▶ **Exercise brief**
Reproduce all the material exactly, minus any pictures it holds.
------------------------------------
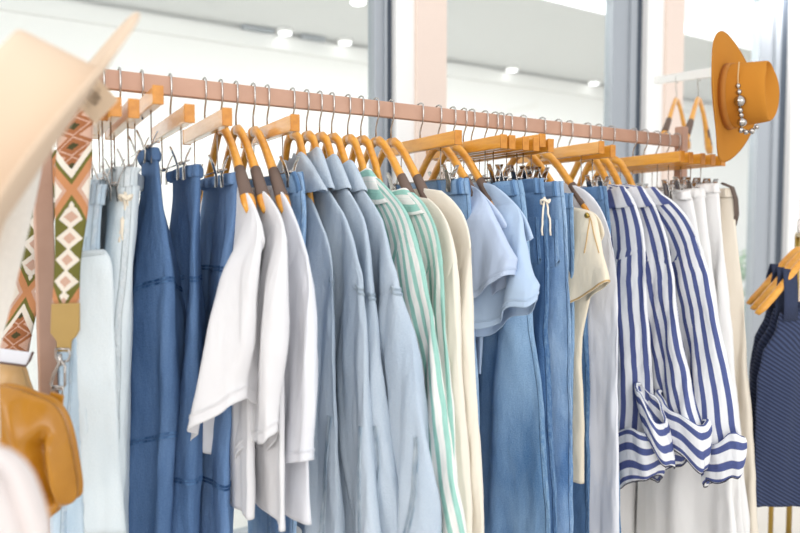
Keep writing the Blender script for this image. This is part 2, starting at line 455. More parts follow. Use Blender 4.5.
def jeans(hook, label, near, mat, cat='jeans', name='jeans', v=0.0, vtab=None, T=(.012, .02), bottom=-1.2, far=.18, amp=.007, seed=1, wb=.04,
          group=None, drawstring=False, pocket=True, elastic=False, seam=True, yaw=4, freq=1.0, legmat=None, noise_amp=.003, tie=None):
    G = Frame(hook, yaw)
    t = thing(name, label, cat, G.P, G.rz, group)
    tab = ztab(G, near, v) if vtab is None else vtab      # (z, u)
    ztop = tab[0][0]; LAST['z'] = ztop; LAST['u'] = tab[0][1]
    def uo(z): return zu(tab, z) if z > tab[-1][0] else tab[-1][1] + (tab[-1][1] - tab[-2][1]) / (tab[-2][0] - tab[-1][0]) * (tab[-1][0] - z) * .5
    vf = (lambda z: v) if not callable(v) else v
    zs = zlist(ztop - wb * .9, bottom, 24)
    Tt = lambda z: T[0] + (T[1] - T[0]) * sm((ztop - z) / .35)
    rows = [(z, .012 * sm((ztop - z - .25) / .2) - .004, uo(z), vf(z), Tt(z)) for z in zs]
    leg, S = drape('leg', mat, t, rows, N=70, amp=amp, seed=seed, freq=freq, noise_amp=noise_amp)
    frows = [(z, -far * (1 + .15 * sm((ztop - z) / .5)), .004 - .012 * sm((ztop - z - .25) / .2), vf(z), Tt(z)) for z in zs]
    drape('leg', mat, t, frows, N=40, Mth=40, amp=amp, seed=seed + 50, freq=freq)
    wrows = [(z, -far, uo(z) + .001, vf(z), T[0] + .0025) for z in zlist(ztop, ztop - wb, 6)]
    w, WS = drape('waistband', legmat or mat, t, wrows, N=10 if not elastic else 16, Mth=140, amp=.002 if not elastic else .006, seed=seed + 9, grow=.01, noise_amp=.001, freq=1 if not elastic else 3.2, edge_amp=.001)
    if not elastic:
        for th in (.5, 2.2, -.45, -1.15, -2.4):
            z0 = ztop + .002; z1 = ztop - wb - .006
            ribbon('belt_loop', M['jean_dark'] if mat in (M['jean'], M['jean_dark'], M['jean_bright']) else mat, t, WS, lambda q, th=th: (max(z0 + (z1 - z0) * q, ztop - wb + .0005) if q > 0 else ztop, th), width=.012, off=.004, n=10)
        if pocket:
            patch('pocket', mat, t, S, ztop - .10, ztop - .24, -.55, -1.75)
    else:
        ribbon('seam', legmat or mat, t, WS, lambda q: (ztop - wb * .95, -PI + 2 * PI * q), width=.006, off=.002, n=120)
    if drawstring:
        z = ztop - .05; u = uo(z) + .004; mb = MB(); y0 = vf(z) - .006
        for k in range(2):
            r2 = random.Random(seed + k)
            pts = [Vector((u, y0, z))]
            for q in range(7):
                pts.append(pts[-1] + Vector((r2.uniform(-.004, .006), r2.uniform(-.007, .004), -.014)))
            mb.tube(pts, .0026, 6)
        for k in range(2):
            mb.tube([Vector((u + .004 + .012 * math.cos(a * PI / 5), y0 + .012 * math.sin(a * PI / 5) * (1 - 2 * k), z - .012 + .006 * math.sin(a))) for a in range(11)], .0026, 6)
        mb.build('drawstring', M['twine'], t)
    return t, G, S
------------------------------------
▶ **Output below**
Keep writing the Blender script for this image. This is part 2, starting at line 455. More parts follow. Use Blender 4.5.
def jeans(hook, label, near, mat, cat='jeans', name='jeans', v=0.0, vtab=None, T=(.012, .02), bottom=-1.2, far=.18, amp=.007, seed=1, wb=.04,
          group=None, drawstring=False, pocket=True, elastic=False, seam=True, yaw=4, freq=1.0, legmat=None, noise_amp=.003, tie=None):
    G = Frame(hook, yaw)
    t = thing(name, label, cat, G.P, G.rz, group)
    tab = ztab(G, near, v) if vtab is None else vtab      # (z, u)
    ztop = tab[0][0]; LAST['z'] = ztop; LAST['u'] = tab[0][1]
    def uo(z): return zu(tab, z) if z > tab[-1][0] else tab[-1][1] + (tab[-1][1] - tab[-2][1]) / (tab[-2][0] - tab[-1][0]) * (tab[-1][0] - z) * .5
    vf = (lambda z: v) if not callable(v) else v
    zs = zlist(ztop - wb * .9, bottom, 24)
    Tt = lambda z: T[0] + (T[1] - T[0]) * sm((ztop - z) / .35)
    rows = [(z, .012 * sm((ztop - z - .25) / .2) - .004, uo(z), vf(z), Tt(z)) for z in zs]
    leg, S = drape('leg', mat, t, rows, N=70, amp=amp, seed=seed, freq=freq, noise_amp=noise_amp)
    frows = [(z, -far * (1 + .15 * sm((ztop - z) / .5)), .004 - .012 * sm((ztop - z - .25) / .2), vf(z), Tt(z)) for z in zs]
    drape('leg', mat, t, frows, N=40, Mth=40, amp=amp, seed=seed + 50, freq=freq)
    wrows = [(z, -far, uo(z) + .001, vf(z), T[0] + .0025) for z in zlist(ztop, ztop - wb, 6)]
    w, WS = drape('waistband', legmat or mat, t, wrows, N=10 if not elastic else 16, Mth=140, amp=.002 if not elastic else .006, seed=seed + 9, grow=.01, noise_amp=.001, freq=1 if not elastic else 3.2, edge_amp=.001)
    if not elastic:
        for th in (.5, 2.2, -.45, -1.15, -2.4):
            z0 = ztop + .002; z1 = ztop - wb - .006
            ribbon('belt_loop', M['jean_dark'] if mat in (M['jean'], M['jean_dark'], M['jean_bright']) else mat, t, WS, lambda q, th=th: (max(z0 + (z1 - z0) * q, ztop - wb + .0005) if q > 0 else ztop, th), width=.012, off=.004, n=10)
        if pocket:
            patch('pocket', mat, t, S, ztop - .10, ztop - .24, -.55, -1.75)
    else:
        ribbon('seam', legmat or mat, t, WS, lambda q: (ztop - wb * .95, -PI + 2 * PI * q), width=.006, off=.002, n=120)
    if drawstring:
        z = ztop - .05; u = uo(z) + .004; mb = MB(); y0 = vf(z) - .006
        for k in range(2):
            r2 = random.Random(seed + k)
            pts = [Vector((u, y0, z))]
            for q in range(7):
                pts.append(pts[-1] + Vector((r2.uniform(-.004, .006), r2.uniform(-.007, .004), -.014)))
            mb.tube(pts, .0026, 6)
        for k in range(2):
            mb.tube([Vector((u + .004 + .012 * math.cos(a * PI / 5), y0 + .012 * math.sin(a * PI / 5) * (1 - 2 * k), z - .012 + .006 * math.sin(a))) for a in range(11)], .0026, 6)
        mb.build('drawstring', M['twine'], t)
    return t, G, S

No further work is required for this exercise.